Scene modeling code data
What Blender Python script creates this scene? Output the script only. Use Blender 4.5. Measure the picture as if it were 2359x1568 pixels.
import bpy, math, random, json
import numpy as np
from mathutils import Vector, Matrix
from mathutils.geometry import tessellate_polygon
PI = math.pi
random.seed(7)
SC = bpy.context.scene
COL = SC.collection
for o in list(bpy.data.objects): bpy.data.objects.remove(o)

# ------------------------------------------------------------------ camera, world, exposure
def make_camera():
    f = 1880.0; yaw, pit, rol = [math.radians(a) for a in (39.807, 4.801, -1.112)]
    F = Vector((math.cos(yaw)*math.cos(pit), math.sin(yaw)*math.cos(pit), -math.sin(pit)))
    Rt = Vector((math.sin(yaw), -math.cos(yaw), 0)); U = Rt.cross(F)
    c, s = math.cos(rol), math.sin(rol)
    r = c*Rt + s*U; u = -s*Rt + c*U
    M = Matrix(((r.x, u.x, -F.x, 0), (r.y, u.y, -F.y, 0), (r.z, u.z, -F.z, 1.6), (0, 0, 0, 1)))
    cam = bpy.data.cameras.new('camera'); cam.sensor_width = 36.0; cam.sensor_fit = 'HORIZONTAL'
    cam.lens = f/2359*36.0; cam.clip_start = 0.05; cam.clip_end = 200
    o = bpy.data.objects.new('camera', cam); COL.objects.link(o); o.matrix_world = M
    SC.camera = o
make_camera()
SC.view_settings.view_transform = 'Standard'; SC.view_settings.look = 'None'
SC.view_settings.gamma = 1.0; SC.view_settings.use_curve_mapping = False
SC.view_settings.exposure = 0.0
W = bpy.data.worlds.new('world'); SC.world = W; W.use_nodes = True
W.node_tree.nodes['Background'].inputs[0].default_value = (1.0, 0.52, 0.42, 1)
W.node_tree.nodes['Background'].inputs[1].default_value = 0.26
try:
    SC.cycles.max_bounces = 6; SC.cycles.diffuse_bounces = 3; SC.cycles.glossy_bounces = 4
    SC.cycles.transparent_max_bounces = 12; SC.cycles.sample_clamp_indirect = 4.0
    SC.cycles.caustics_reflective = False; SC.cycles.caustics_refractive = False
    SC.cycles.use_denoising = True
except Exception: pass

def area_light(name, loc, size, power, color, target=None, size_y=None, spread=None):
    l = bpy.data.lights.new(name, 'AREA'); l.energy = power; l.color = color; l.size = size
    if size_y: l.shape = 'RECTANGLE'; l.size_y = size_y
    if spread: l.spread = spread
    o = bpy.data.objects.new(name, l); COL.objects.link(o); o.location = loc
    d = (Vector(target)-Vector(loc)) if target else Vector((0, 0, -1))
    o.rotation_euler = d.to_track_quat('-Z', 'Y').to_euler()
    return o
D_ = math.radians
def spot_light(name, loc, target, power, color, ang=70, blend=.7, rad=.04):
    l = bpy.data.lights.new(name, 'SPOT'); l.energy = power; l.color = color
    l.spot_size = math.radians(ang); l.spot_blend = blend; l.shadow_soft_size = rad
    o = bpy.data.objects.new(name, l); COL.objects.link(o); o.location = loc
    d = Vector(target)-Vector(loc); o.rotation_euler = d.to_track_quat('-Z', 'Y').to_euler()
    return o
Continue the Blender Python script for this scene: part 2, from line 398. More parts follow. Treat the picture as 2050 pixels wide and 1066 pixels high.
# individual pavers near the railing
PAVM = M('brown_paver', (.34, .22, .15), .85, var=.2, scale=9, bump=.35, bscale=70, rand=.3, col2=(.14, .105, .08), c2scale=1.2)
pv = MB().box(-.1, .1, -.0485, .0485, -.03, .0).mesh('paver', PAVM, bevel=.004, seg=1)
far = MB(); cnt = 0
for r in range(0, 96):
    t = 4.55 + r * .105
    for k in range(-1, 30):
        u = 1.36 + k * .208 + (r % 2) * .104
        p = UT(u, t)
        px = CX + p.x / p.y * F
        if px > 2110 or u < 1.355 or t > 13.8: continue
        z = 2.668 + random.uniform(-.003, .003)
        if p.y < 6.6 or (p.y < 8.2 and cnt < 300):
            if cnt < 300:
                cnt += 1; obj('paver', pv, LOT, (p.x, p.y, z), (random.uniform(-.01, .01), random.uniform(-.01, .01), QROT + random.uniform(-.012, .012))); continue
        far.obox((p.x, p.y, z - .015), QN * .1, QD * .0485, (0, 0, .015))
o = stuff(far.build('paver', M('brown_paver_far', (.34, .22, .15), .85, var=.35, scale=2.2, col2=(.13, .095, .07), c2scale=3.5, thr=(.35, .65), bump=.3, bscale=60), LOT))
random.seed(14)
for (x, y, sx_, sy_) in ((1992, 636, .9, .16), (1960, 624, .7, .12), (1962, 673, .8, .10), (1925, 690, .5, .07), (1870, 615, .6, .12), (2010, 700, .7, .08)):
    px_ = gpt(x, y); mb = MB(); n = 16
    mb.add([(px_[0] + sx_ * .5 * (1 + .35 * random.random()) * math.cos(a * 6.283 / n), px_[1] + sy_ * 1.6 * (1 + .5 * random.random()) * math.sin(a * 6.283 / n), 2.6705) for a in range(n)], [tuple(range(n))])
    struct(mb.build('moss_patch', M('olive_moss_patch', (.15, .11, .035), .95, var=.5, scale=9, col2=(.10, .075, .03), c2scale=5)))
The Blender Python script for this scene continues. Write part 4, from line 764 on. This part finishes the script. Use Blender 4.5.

— Exercise instructions —
Filter the entries and copy out every line with the word "part".

— Task response —
Continue the Blender Python script for this scene: part 2, from line 398. More parts follow. Treat the picture as 2050 pixels wide and 1066 pixels high.
The Blender Python script for this scene continues. Write part 4, from line 764 on. This part finishes the script. Use Blender 4.5.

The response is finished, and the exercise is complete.